DATA ENTRIES
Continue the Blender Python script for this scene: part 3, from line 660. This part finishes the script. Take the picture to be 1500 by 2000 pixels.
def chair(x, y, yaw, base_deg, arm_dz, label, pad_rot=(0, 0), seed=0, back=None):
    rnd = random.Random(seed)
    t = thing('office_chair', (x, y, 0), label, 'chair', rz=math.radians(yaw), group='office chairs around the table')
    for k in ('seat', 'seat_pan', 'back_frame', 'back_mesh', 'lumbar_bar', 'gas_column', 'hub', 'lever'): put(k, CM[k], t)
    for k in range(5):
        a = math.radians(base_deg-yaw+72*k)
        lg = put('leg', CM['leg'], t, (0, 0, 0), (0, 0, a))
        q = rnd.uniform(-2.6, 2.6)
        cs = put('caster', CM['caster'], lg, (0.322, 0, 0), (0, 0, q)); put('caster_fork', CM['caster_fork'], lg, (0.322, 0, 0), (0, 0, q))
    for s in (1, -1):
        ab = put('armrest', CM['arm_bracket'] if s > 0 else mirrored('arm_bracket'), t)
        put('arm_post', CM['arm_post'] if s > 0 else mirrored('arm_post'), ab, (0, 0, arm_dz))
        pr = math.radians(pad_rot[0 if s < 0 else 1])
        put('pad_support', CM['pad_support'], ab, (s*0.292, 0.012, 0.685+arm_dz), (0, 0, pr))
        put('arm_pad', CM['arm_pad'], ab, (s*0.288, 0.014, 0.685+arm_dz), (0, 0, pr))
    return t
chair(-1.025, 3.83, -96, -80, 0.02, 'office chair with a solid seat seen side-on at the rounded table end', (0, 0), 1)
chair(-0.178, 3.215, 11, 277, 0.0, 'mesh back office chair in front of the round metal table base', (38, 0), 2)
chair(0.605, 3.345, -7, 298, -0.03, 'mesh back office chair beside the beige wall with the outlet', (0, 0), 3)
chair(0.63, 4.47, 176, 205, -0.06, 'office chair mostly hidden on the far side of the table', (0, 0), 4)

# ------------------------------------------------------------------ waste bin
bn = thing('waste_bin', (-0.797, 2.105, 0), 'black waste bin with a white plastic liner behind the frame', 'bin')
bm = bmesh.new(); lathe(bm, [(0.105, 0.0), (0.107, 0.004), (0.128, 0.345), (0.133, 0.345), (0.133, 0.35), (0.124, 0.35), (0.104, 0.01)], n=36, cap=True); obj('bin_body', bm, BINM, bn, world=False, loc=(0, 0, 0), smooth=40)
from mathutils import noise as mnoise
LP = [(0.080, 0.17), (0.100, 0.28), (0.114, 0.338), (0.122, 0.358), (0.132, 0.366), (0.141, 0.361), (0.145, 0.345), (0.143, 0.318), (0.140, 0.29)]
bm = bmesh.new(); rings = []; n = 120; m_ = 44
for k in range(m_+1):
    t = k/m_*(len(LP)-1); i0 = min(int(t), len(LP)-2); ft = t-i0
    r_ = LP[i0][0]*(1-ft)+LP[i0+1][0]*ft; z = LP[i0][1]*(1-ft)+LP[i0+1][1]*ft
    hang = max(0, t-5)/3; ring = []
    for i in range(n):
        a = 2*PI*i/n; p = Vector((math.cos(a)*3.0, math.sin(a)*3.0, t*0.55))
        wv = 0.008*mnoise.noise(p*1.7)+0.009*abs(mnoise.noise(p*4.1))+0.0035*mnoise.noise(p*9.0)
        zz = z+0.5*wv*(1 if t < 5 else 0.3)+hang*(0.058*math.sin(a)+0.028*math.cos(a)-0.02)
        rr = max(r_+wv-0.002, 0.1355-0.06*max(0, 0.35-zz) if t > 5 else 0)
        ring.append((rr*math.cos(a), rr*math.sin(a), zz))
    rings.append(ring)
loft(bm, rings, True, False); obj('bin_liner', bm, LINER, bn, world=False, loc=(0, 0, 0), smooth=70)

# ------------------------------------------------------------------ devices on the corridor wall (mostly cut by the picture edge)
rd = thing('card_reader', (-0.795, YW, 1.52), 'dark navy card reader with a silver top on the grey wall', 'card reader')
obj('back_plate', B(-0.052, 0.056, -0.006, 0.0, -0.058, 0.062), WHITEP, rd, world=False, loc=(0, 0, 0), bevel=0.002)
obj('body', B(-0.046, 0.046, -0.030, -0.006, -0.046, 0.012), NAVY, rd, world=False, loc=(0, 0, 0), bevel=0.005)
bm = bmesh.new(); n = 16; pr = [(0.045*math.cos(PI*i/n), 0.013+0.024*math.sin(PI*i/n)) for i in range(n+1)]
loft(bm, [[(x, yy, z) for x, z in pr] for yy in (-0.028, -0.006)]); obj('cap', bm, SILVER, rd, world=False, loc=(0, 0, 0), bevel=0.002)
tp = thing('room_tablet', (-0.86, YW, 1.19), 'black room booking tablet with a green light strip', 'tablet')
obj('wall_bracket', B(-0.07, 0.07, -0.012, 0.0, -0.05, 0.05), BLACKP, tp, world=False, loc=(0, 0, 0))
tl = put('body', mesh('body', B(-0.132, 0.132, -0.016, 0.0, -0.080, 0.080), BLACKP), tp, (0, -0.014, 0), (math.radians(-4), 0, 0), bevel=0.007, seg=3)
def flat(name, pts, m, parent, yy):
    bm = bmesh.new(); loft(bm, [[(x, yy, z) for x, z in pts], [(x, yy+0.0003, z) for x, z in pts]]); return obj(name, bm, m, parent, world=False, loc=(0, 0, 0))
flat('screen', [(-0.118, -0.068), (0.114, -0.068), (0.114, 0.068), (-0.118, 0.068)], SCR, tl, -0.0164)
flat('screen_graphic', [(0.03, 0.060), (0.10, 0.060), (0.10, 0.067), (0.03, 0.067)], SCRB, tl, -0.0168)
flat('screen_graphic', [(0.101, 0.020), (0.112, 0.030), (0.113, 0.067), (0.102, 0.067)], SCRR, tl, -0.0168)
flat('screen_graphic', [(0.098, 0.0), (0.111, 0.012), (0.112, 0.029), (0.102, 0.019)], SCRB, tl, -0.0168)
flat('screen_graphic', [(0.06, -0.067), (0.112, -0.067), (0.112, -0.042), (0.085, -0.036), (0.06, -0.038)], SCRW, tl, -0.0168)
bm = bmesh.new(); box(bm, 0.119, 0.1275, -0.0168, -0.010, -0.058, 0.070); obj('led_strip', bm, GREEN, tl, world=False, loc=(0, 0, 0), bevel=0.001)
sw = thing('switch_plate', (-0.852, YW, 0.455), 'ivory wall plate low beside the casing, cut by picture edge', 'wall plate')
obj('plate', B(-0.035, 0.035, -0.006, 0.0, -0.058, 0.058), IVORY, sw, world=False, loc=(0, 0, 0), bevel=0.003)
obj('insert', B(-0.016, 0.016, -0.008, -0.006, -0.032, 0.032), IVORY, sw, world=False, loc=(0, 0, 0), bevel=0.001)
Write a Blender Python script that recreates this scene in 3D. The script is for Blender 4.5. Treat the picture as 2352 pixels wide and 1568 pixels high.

DIRECTIONS FOR THIS TASK
All of the entries above need to be reproduced exactly.

WRITTEN RESPONSE
Continue the Blender Python script for this scene: part 3, from line 660. This part finishes the script. Take the picture to be 1500 by 2000 pixels.
def chair(x, y, yaw, base_deg, arm_dz, label, pad_rot=(0, 0), seed=0, back=None):
    rnd = random.Random(seed)
    t = thing('office_chair', (x, y, 0), label, 'chair', rz=math.radians(yaw), group='office chairs around the table')
    for k in ('seat', 'seat_pan', 'back_frame', 'back_mesh', 'lumbar_bar', 'gas_column', 'hub', 'lever'): put(k, CM[k], t)
    for k in range(5):
        a = math.radians(base_deg-yaw+72*k)
        lg = put('leg', CM['leg'], t, (0, 0, 0), (0, 0, a))
        q = rnd.uniform(-2.6, 2.6)
        cs = put('caster', CM['caster'], lg, (0.322, 0, 0), (0, 0, q)); put('caster_fork', CM['caster_fork'], lg, (0.322, 0, 0), (0, 0, q))
    for s in (1, -1):
        ab = put('armrest', CM['arm_bracket'] if s > 0 else mirrored('arm_bracket'), t)
        put('arm_post', CM['arm_post'] if s > 0 else mirrored('arm_post'), ab, (0, 0, arm_dz))
        pr = math.radians(pad_rot[0 if s < 0 else 1])
        put('pad_support', CM['pad_support'], ab, (s*0.292, 0.012, 0.685+arm_dz), (0, 0, pr))
        put('arm_pad', CM['arm_pad'], ab, (s*0.288, 0.014, 0.685+arm_dz), (0, 0, pr))
    return t
chair(-1.025, 3.83, -96, -80, 0.02, 'office chair with a solid seat seen side-on at the rounded table end', (0, 0), 1)
chair(-0.178, 3.215, 11, 277, 0.0, 'mesh back office chair in front of the round metal table base', (38, 0), 2)
chair(0.605, 3.345, -7, 298, -0.03, 'mesh back office chair beside the beige wall with the outlet', (0, 0), 3)
chair(0.63, 4.47, 176, 205, -0.06, 'office chair mostly hidden on the far side of the table', (0, 0), 4)

# ------------------------------------------------------------------ waste bin
bn = thing('waste_bin', (-0.797, 2.105, 0), 'black waste bin with a white plastic liner behind the frame', 'bin')
bm = bmesh.new(); lathe(bm, [(0.105, 0.0), (0.107, 0.004), (0.128, 0.345), (0.133, 0.345), (0.133, 0.35), (0.124, 0.35), (0.104, 0.01)], n=36, cap=True); obj('bin_body', bm, BINM, bn, world=False, loc=(0, 0, 0), smooth=40)
from mathutils import noise as mnoise
LP = [(0.080, 0.17), (0.100, 0.28), (0.114, 0.338), (0.122, 0.358), (0.132, 0.366), (0.141, 0.361), (0.145, 0.345), (0.143, 0.318), (0.140, 0.29)]
bm = bmesh.new(); rings = []; n = 120; m_ = 44
for k in range(m_+1):
    t = k/m_*(len(LP)-1); i0 = min(int(t), len(LP)-2); ft = t-i0
    r_ = LP[i0][0]*(1-ft)+LP[i0+1][0]*ft; z = LP[i0][1]*(1-ft)+LP[i0+1][1]*ft
    hang = max(0, t-5)/3; ring = []
    for i in range(n):
        a = 2*PI*i/n; p = Vector((math.cos(a)*3.0, math.sin(a)*3.0, t*0.55))
        wv = 0.008*mnoise.noise(p*1.7)+0.009*abs(mnoise.noise(p*4.1))+0.0035*mnoise.noise(p*9.0)
        zz = z+0.5*wv*(1 if t < 5 else 0.3)+hang*(0.058*math.sin(a)+0.028*math.cos(a)-0.02)
        rr = max(r_+wv-0.002, 0.1355-0.06*max(0, 0.35-zz) if t > 5 else 0)
        ring.append((rr*math.cos(a), rr*math.sin(a), zz))
    rings.append(ring)
loft(bm, rings, True, False); obj('bin_liner', bm, LINER, bn, world=False, loc=(0, 0, 0), smooth=70)

# ------------------------------------------------------------------ devices on the corridor wall (mostly cut by the picture edge)
rd = thing('card_reader', (-0.795, YW, 1.52), 'dark navy card reader with a silver top on the grey wall', 'card reader')
obj('back_plate', B(-0.052, 0.056, -0.006, 0.0, -0.058, 0.062), WHITEP, rd, world=False, loc=(0, 0, 0), bevel=0.002)
obj('body', B(-0.046, 0.046, -0.030, -0.006, -0.046, 0.012), NAVY, rd, world=False, loc=(0, 0, 0), bevel=0.005)
bm = bmesh.new(); n = 16; pr = [(0.045*math.cos(PI*i/n), 0.013+0.024*math.sin(PI*i/n)) for i in range(n+1)]
loft(bm, [[(x, yy, z) for x, z in pr] for yy in (-0.028, -0.006)]); obj('cap', bm, SILVER, rd, world=False, loc=(0, 0, 0), bevel=0.002)
tp = thing('room_tablet', (-0.86, YW, 1.19), 'black room booking tablet with a green light strip', 'tablet')
obj('wall_bracket', B(-0.07, 0.07, -0.012, 0.0, -0.05, 0.05), BLACKP, tp, world=False, loc=(0, 0, 0))
tl = put('body', mesh('body', B(-0.132, 0.132, -0.016, 0.0, -0.080, 0.080), BLACKP), tp, (0, -0.014, 0), (math.radians(-4), 0, 0), bevel=0.007, seg=3)
def flat(name, pts, m, parent, yy):
    bm = bmesh.new(); loft(bm, [[(x, yy, z) for x, z in pts], [(x, yy+0.0003, z) for x, z in pts]]); return obj(name, bm, m, parent, world=False, loc=(0, 0, 0))
flat('screen', [(-0.118, -0.068), (0.114, -0.068), (0.114, 0.068), (-0.118, 0.068)], SCR, tl, -0.0164)
flat('screen_graphic', [(0.03, 0.060), (0.10, 0.060), (0.10, 0.067), (0.03, 0.067)], SCRB, tl, -0.0168)
flat('screen_graphic', [(0.101, 0.020), (0.112, 0.030), (0.113, 0.067), (0.102, 0.067)], SCRR, tl, -0.0168)
flat('screen_graphic', [(0.098, 0.0), (0.111, 0.012), (0.112, 0.029), (0.102, 0.019)], SCRB, tl, -0.0168)
flat('screen_graphic', [(0.06, -0.067), (0.112, -0.067), (0.112, -0.042), (0.085, -0.036), (0.06, -0.038)], SCRW, tl, -0.0168)
bm = bmesh.new(); box(bm, 0.119, 0.1275, -0.0168, -0.010, -0.058, 0.070); obj('led_strip', bm, GREEN, tl, world=False, loc=(0, 0, 0), bevel=0.001)
sw = thing('switch_plate', (-0.852, YW, 0.455), 'ivory wall plate low beside the casing, cut by picture edge', 'wall plate')
obj('plate', B(-0.035, 0.035, -0.006, 0.0, -0.058, 0.058), IVORY, sw, world=False, loc=(0, 0, 0), bevel=0.003)
obj('insert', B(-0.016, 0.016, -0.008, -0.006, -0.032, 0.032), IVORY, sw, world=False, loc=(0, 0, 0), bevel=0.001)
Write a Blender Python script that recreates this scene in 3D. The script is for Blender 4.5. Treat the picture as 2352 pixels wide and 1568 pixels high.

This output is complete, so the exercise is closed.